Terry wrote:
> I have been having sooooooo many problems upgrading to
> KDE 2.1.1 from KDE 2.0.1 running under LM 7.2 .. I
> have tried every single installation instruction that
> someone has posted, and none of them work (even KDE's
> instructions!) .. i even uninstalled KDE 2.0.1 and
> then tried to install 2.1.1, and still get dependency
> errors.  And when I install the RPM's, I have to use
> the --nodeps option, regardless.  Everything seems to
> work fine, but when I reboot, the graphical logon
> screen for KDE starts to appear, then disappears, and
> I'm stuck at the console.  Can anyone help?  This is
> getting to be VERY frustrating!!
>
> Terry Sheltra

Terry....when you have a dependancy error then you need to 
make sure that the file specified in the error gets installed 
on your system.  To do that you need to locate the .rpm file 
that the file specified in the error is part of and install 
it.  This needs to be done for every file that is specified 
in the dependency error messages that are displayed by the 
rpm program.

If you use --nodeps to force rpm to install a package that is 
giving you a dependancy error then that package will be 
broken and not work untill the dependency is resolved.

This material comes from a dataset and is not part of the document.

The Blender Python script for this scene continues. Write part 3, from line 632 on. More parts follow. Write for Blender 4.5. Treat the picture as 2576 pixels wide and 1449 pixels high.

The --nodeps switch can be used to make reluctant .rpm files 
install, but the package will only work properly if the 
dependency you forced rpm to ignore is bogus.  But, how do 
you know if a dependency is bogus?  On my system the last 
remaining dependency that was not allowing 2.1.1 to install 
was kdesu.  A search of my rpm database showed that kdesu was 
installed (and I use kdesu all the time so I already knew it 
was on the system).  

I figured that this was a bogus dependency.  So with all 
other dependencies already resolved I went ahead and 
installed the 2.1.1 .rpms with the --nodeps switch.  Then 
after doing a 'rpm --rebuilddb', running the update-menus 
program and rebooting the system, version 2.1.1 of KDE worked.